Turbulent flow and heat transfer enhancement of forced convection over heated baffles in a channel: Effect of pitch of baffles

The purpose of this paper is to examine the turbulent fluid flow and heat transfer characteristics for rectangular channel provided with solid plate baffles which are arranged on the bottom and top channel walls in a periodically staggered way.

The turbulent governing equations are solved by a finite volume method with the second‐order up winding scheme and the k‐ω turbulence model to describe the turbulent structure. The velocity and pressure terms of momentum equations are solved by SIMPLE (semi‐implicit method for pressure‐linked equation) algorithm. The parameters studied include the entrance Reynolds number Re (5.10³‐2.10⁴), the baffles height are fixed at (h=0.08 m); whereas three different baffle spacing were considered S₁ = D, S₂ = D/2 and S₃=3D/2 and the working medium is air.

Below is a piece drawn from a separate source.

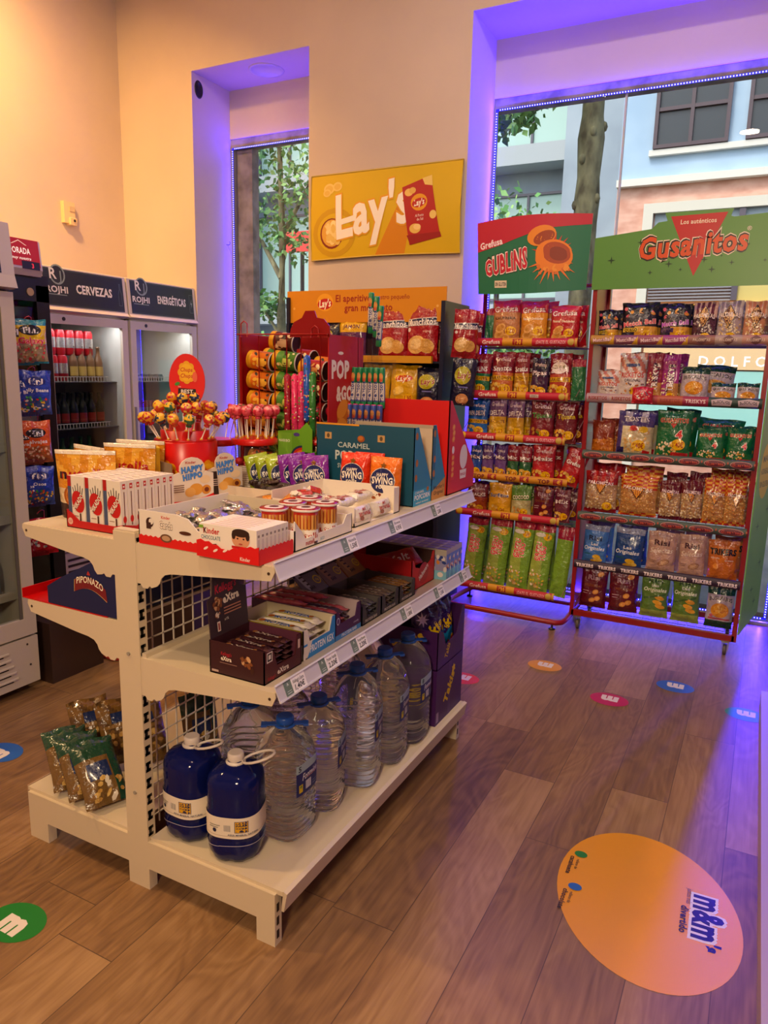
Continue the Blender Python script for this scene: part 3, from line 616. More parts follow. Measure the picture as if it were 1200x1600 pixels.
c0 = cup(); c0.location = (-1.06, 1.60, ZT+.004); c0.rotation_euler = (0, 0, .35); c0['label'] = 'red breadstick cup at the right edge, nearest in the white tray'; c0['group'] = 'breadstick cups'; c0.scale = (1.05, 1.05, 1.18)
for x, y, l in ((-1.062, 1.70, 'red breadstick cup at the right edge, farther one beside the dark opening'), (-1.135, 1.56, 'red breadstick cup in the inner row of the white tray, nearest'), (-1.14, 1.655, 'red breadstick cup in the inner row of the white tray, middle'), (-1.145, 1.745, 'red breadstick cup in the inner row of the white tray, farthest')):
    dup(c0, (x, y, ZT+.004), l, rz=.35)
# --- brownie packs
g = G(('card',)); W2, D2 = .30, .30; cc = 0xe9e0d4
g.box(0, W2, 0, D2, 0, .003, cc).box(0, .003, 0, D2, 0, .085, cc).box(0, W2, D2-.003, D2, 0, .085, cc).box(0, W2, 0, .003, 0, .06, cc).box(W2-.003, W2, 0, .10, 0, .012, cc).box(W2-.003, W2, D2-.04, D2, 0, .085, cc)
g.build('brownie_tray', loc=(-1.345, 1.835, ZT), tag=('white cardboard tray of small cake packs in front of the orange packet', 'tray'))
def pack_mesh(nm, L, w, h, c, art=None, mat='foil', end=None):
    """flow-wrapped bar: L along x, w along y, h height"""
    g = G((mat,)); n = 12; rings = []; cc = lin(c)
    P = [(0, .95, .06), (.06, .95, .10), (.11, .92, .75), (.2, .95, 1), (.5, .97, 1), (.8, .95, 1), (.89, .92, .75), (.94, .95, .10), (1, .95, .06)]
    for (t, s, hh) in P:
        b = len(g.v)
        for k in range(n):
            q = 2*PI*(k+.5)/n; ca, sa = math.cos(q), math.sin(q); rr = 1/((abs(ca)**3.5+abs(sa)**3.5)**(1/3.5))
            g.v.append(((t-.5)*L, ca*rr*w/2*s, h/2+sa*rr*h/2*hh))
        rings.append(b)
    for i, (a_, b) in enumerate(zip(rings, rings[1:])):
        for k in range(n): g.face((a_+k, a_+(k+1) % n, b+(k+1) % n, b+k), lin(end) if (end and i in (0, 1, 6, 7)) else cc, 0, True)
    g.face(tuple(rings[0]+k for k in reversed(range(n))), cc); g.face(tuple(rings[-1]+k for k in range(n)), cc)
    if art: g.art(art, (-art.w/2, -art.h/2, h), (1, 0, 0), (0, 1, 0), e=.0006)
    return g.mesh(nm)
a = Art(.08, .045); a.text('MR', .04, .036, .010, 0xb0242a, w=.022, bold=.03); a.text('BROWNIE', .04, .022, .012, 0xb0242a, w=.066, bold=.04); a.ell(.02, .01, .012, .007, 0x8a4a30); a.blobs(.0, 0, .08, .045, 14, .0018, [0x5a3020, 0xb0242a], 3)
mb_ = pack_mesh('cake_pack', .125, .05, .03, 0xe4dccf, a)
for (x, y, z, rx, l) in ((-1.075, 1.90, ZT+.028, 1.25, 'cream flow-wrapped cake pack facing the aisle, nearest'), (-1.075, 2.03, ZT+.028, 1.25, 'cream flow-wrapped cake pack facing the aisle, beside the white corner panel'), (-1.13, 1.90, ZT+.045, .15, 'cream cake pack lying on top of the nearest row'), (-1.19, 1.93, ZT+.03, .1, 'cream cake pack lying in the middle of the white tray'), (-1.25, 1.96, ZT+.03, -.1, 'cream cake pack lying at the back of the white tray'), (-1.14, 2.03, ZT+.045, .1, 'cream cake pack lying beside the white corner panel')):
    place(mb_, 'cake_pack', loc=(x, y, z), rot=(rx, 0, PI/2) if rx < 1 else (PI/2-.2, 0, PI/2), tag=(l, 'cake pack', 'cream cake packs'))
# --- hippo cartons (face the aisle)
def hippo(y, w, label, dark):
    h = .165; g = G(('card',)); cc = 0xe8ddce if not dark else 0xd9cdbf
    out = [(0, 0), (w, 0), (w, .105), (w*.80, .115)]
    for i in range(11): q = -.6+(PI+1.2)*i/10; out.append((w*.5+w*.30*math.cos(q), .125+.038*math.sin(q)))
    out += [(w*.2, .115), (0, .105)]
    g.prism(out, lambda u, v, d: (d, u, v), -.004, 0, cc); g.box(-.05, -.004, 0, w, 0, .10, cc)
    a = Art(w, h)
    a.poly([(0, 0), (w, 0), (w, .036), (w*.8, .026), (w*.55, .02), (w*.3, .017), (0, .020)], 0xc81e18)
    if dark: a.poly([(0, .02), (w*.3, .017), (w*.25, .1), (0, .1)], 0x2a1712)
    a.ell(w*.58, .054, .026, .020, 0xd8a04c); a.ell(w*.44, .046, .020, .016, 0xe0b068); a.ell(w*.82, .050, .018, .016, 0xc98c40); a.ell(w*.83, .050, .009, .008, 0x6a3018); a.ell(w*.8, .085, .02, .014, 0xe9d2ae)
    for i in range(4): a.rect(w*.05, .070-i*.007, w*.3, .073-i*.007, 0x7a5a48 if not dark else 0xe6d8c8)
    a.text('Kinder', w*.46, .146, .008, 0xb03020, w=w*.24, bold=.03); a.text('HAPPY', w*.5, .124, .018, 0x4f8fd8, w=w*.52, bold=.06, out=0x1c3a88, ow=.07, rot=.08); a.text('HIPPO', w*.5, .100, .018, 0x4f8fd8, w=w*.46, bold=.06, out=0x1c3a88, ow=.07, rot=.12)
    g.art(a, (0, 0, 0), (0, 1, 0), (0, 0, 1)); g.build('wafer_carton', loc=(-1.695, y, ZT), rz=-.30, tag=(label, 'carton', 'chocolate wafer display cartons'))
hippo(1.765, .160, 'white and red wafer carton with pale biscuits, in front of the red drum', False)
hippo(1.945, .142, 'white and red wafer carton with dark brown side, in front of the clear lollipop jar', True)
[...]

In this work, it is found that vortex shedding generated by the baffle on the upper wall can additionally enhance heat transfer along the baffle surfaces. The wavy flow significantly changes the recirculating zone behind the last baffle. Finally, changing the baffles spacing seemed to reduce to changing the heat transfer surface between the solid and the fluid in the sense that higher heat transfer is obtained for lower spacing between baffles.

The results of the numerical calculations of the flow field indicate that the flow patterns around the solid baffles depending on the spacing of the baffles and it significantly influences the local heat transfer coefficient distributions. The problem is inversely proportional for the friction factor.